Walton grant supports nature center

Illustration by EDG Fennell Purifoy Architects
Arkansas Game and Fish Commission's Nature and Education Center is under construction on 40th Street in Springdale. The Walton Family Foundation recently donated $980,000 to help fund the construction.
Illustration by EDG Fennell Purifoy Architects Arkansas Game and Fish Commission's Nature and Education Center is under construction on 40th Street in Springdale. The Walton Family Foundation recently donated $980,000 to help fund the construction.

SPRINGDALE — The Walton Family Foundation on Friday announced a $980,000 grant to help build the Northwest Arkansas Nature and Education Center in Springdale.

The Arkansas Game and Fish Commission is building the center. The 27,000-square-foot building in northwest Springdale will include an exhibit hall, a theater, classroom and meeting space, administrative offices, and an archery and maintenance building.

“A nature center in Spring-dale will offer Northwest Arkansas residents an educational resource that celebrates the importance of greenspace preservation,” said Jeremy Pate, Walton Family Foundation senior program officer. “It will also be a gathering place where communities can experience nature with trails connected to the rest of the city and region through the Razorback Regional Greenway.”

The donation will help the commission fill the center with educational exhibits, said Keith Stephens, chief of communications for the commission.

The commission plans to spend $14 million to build the center. Johnelle Hunt provided a $5 million matching grant in 2015.

Stephens said the commission and its foundation have raised about one-third of the money through Hunt’s and other private donations and federal and local grants.

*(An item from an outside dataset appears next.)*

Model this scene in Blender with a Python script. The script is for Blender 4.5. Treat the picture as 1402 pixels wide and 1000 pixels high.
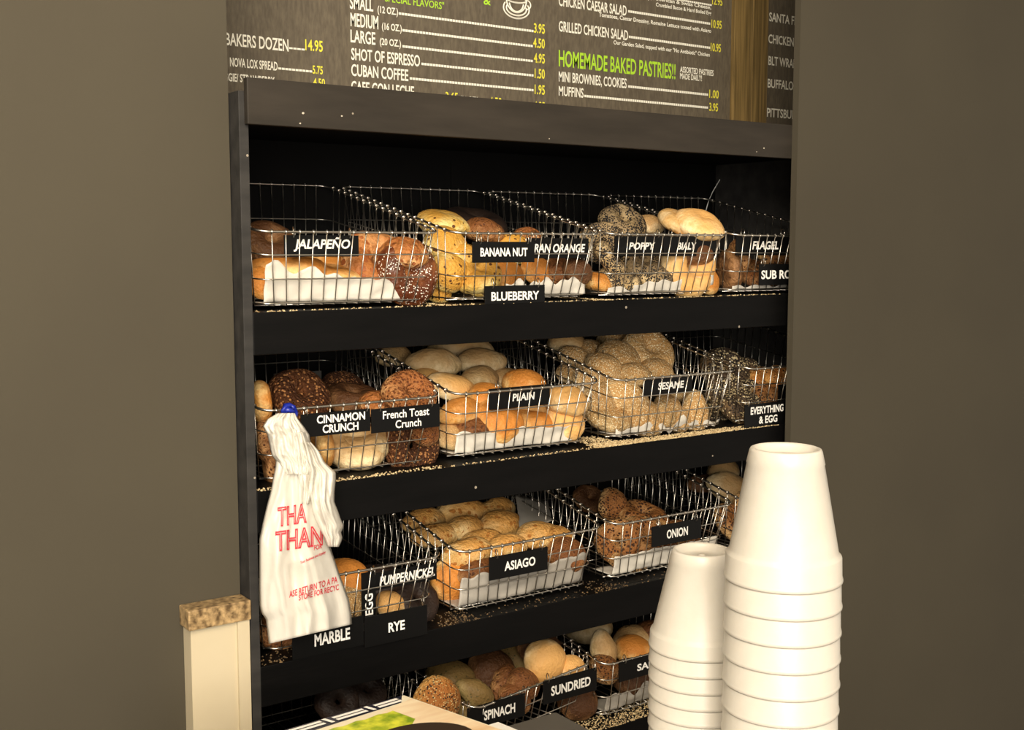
import bpy, bmesh, math, random
from mathutils import Vector, Matrix, Euler, noise
R = math.radians
sc = bpy.context.scene
col = sc.collection
for o in list(bpy.data.objects):
    bpy.data.objects.remove(o)

# ------------------------------------------------------------------ camera
F = 1600.0                                   # focal length in pixels of the 1402 px wide frame
PITCH = math.atan(162 / F)
YAW = math.pi / 2 - math.atan(2269 * math.cos(PITCH) / F)
CAM = Vector((-0.60986, -1.45, 1.50))
cam_data = bpy.data.cameras.new('camera')
cam_data.sensor_width = 36.0
cam_data.lens = F / 1402 * 36.0
cam_data.clip_start = 0.02
cam = bpy.data.objects.new('camera', cam_data)
col.objects.link(cam)
cam.location = CAM
cam.rotation_euler = (math.pi / 2 - PITCH, 0, -YAW)
sc.camera = cam

# ------------------------------------------------------------------ light
world = bpy.data.worlds.new('room_light')
sc.world = world
world.use_nodes = True
bg = world.node_tree.nodes['Background']
bg.inputs[0].default_value = (1.0, 0.90, 0.76, 1)
bg.inputs[1].default_value = 0.42


def area(name, loc, target, sx, sy, power, colr):
    l = bpy.data.lights.new(name, 'AREA')
    l.shape = 'RECTANGLE'
    l.size, l.size_y, l.energy, l.color = sx, sy, power, colr
    o = bpy.data.objects.new(name, l)
    col.objects.link(o)
    o.location = loc
    o.rotation_euler = (Vector(target) - Vector(loc)).to_track_quat('-Z', 'Y').to_euler()
    return o


area('ceiling_light', (-0.6, -1.5, 2.62), (0.55, 0.0, 1.3), 1.1, 0.5, 30, (1.0, 0.87, 0.68))
area('ceiling_light', (-1.5, -2.6, 2.62), (0.5, 0.0, 1.2), 1.2, 0.6, 78, (1.0, 0.89, 0.73))
area('added_fill_light', (-2.0, -4.2, 1.8), (0.4, 0.0, 1.25), 2.4, 1.5, 110, (1.0, 0.92, 0.80))  # added soft fill behind the camera, brightens the wires at the back
vs = sc.view_settings
vs.view_transform = 'Standard'
vs.look = 'None'
vs.exposure = 0.34
vs.gamma = 1.0
vs.use_curve_mapping = False

# ------------------------------------------------------------------ measuring from the photo
fw = Vector((math.sin(YAW) * math.cos(PITCH), math.cos(YAW) * math.cos(PITCH), -math.sin(PITCH)))
rt = Vector((math.cos(YAW), -math.sin(YAW), 0))
upv = rt.cross(fw)


def ray(px, py):
    return fw + rt * ((px - 701) / F) + upv * ((500 - py) / F)


def at(px, py, Y):                            # point of the upright plane Y seen at a pixel
    r = ray(px, py)
    return CAM + r * ((Y - CAM.y) / r.y)


def atz(px, py, z):                           # point of the level plane z seen at a pixel
    r = ray(px, py)
    return CAM + r * ((z - CAM.z) / r.z)


def depth(p):
    return (p - CAM).dot(fw)


# ------------------------------------------------------------------ materials
def lin(c):
    f = lambda v: v / 12.92 if v <= 0.04045 else ((v + 0.055) / 1.055) ** 2.4
    return tuple(f(v / 255) for v in c) + (1.0,)


def new_mat(name):
    m = bpy.data.materials.new(name)
    m.use_nodes = True
    nt = m.node_tree
    return m, nt, nt.nodes['Principled BSDF']


def flat(name, c, rough=0.5, metal=0.0, spec=0.5):
    m, nt, b = new_mat(name)
    b.inputs['Base Color'].default_value = lin(c)
    b.inputs['Roughness'].default_value = rough
    b.inputs['Metallic'].default_value = metal
    b.inputs['Specular IOR Level'].default_value = spec
    return m


def N(nt, kind, **kw):
    n = nt.nodes.new(kind)
    for k, v in kw.items():
        setattr(n, k, v)
    return n


def noisy(name, c1, c2, scale, rough=0.5, bump=0.0, bscale=80, metal=0.0, stretch=None, spec=0.5, detail=4):
    m, nt, b = new_mat(name)
    tc = N(nt, 'ShaderNodeTexCoord')
    mp = N(nt, 'ShaderNodeMapping')
    if stretch:
        mp.inputs['Scale'].default_value = stretch
    nt.links.new(tc.outputs['Object'], mp.inputs[0])
    nz = N(nt, 'ShaderNodeTexNoise')
    nz.inputs['Scale'].default_value = scale
    nz.inputs['Detail'].default_value = detail
    nt.links.new(mp.outputs[0], nz.inputs['Vector'])
    rp = N(nt, 'ShaderNodeValToRGB')
    rp.color_ramp.elements[0].position, rp.color_ramp.elements[0].color = 0.33, lin(c1)
    rp.color_ramp.elements[1].position, rp.color_ramp.elements[1].color = 0.67, lin(c2)
    nt.links.new(nz.outputs[0], rp.inputs[0])
    nt.links.new(rp.outputs[0], b.inputs['Base Color'])
    b.inputs['Roughness'].default_value = rough
    b.inputs['Metallic'].default_value = metal
    b.inputs['Specular IOR Level'].default_value = spec
    if bump:
        n2 = N(nt, 'ShaderNodeTexNoise')
        n2.inputs['Scale'].default_value = bscale
        nt.links.new(mp.outputs[0], n2.inputs['Vector'])
        bp = N(nt, 'ShaderNodeBump')
        bp.inputs['Strength'].default_value = bump
        bp.inputs['Distance'].default_value = 0.002
        nt.links.new(n2.outputs[0], bp.inputs['Height'])
        nt.links.new(bp.outputs[0], b.inputs['Normal'])
    return m


def black_paint(name, c1, c2, rough):
    """black painted board with faint grain and a few chipped pale specks"""
    m = noisy(name, c1, c2, 14, rough, 0.12, 60, stretch=(0.5, 3, 3), spec=0.14)
    nt = m.node_tree
    b = nt.nodes['Principled BSDF']
    src = b.inputs['Base Color'].links[0].from_socket
    tc = N(nt, 'ShaderNodeTexCoord')
    v = N(nt, 'ShaderNodeTexVoronoi')
    v.inputs['Scale'].default_value = 34
    nt.links.new(tc.outputs['Object'], v.inputs['Vector'])
    lt = N(nt, 'ShaderNodeMath', operation='LESS_THAN')
    lt.inputs[1].default_value = 0.075
    nt.links.new(v.outputs['Distance'], lt.inputs[0])
    sep = N(nt, 'ShaderNodeSeparateColor')
    nt.links.new(v.outputs['Color'], sep.inputs[0])
    g = N(nt, 'ShaderNodeMath', operation='GREATER_THAN')
    g.inputs[1].default_value = 0.90
    nt.links.new(sep.outputs[0], g.inputs[0])
    mu = N(nt, 'ShaderNodeMath', operation='MULTIPLY')
    nt.links.new(lt.outputs[0], mu.inputs[0])
    nt.links.new(g.outputs[0], mu.inputs[1])
    mx = N(nt, 'ShaderNodeMixRGB')
    nt.links.new(mu.outputs[0], mx.inputs[0])
    nt.links.new(src, mx.inputs[1])
    mx.inputs[2].default_value = lin((150, 140, 125))
    nt.links.new(mx.outputs[0], b.inputs['Base Color'])
    return m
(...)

The city and the Spring-dale Water and Sewer Commission donated two parcels of land for the center.

The center also will receive support through fees paid for hunting and fishing licenses and a sales tax passed by Arkansas voters in 1996. The tax dedicates one-eighth of 1% of the state’s general sales tax for conservation. The commission gets 45 percent of that amount.

“It’s certainly going to be a destination,” said Mayor Doug Sprouse. “Students from all over the region will come to learn about the outdoors. There will be a lot of great ways for the people of Arkansas to enjoy the areas outdoors.”

In addition to the center, the Game and Fish Commission will develop the 63 acres surrounding the education center with trails. The nature center also will connect to the Razorback Greenway through a trail spur planned by the city of Springdale.

The Springdale City Council recently approved contracts with engineering firms for the design of the trail and the improvement of North 40th Street from the bridge over Spring Creek south to Falcon Road, Sprouse noted. The street will provide residents access to the center.

The Game and Fish Commission oversees the protection, conservation and preservation of various species of fish and wildlife in Arkansas, according to its website. But most people probably recognize the agency for its role of issuing hunting and fishing licenses and enforcing laws related to those pastimes.

Construction of the center began in December but is moving slowly because of rain in the area, Stephens said. The commission expects the center to open in fall 2020.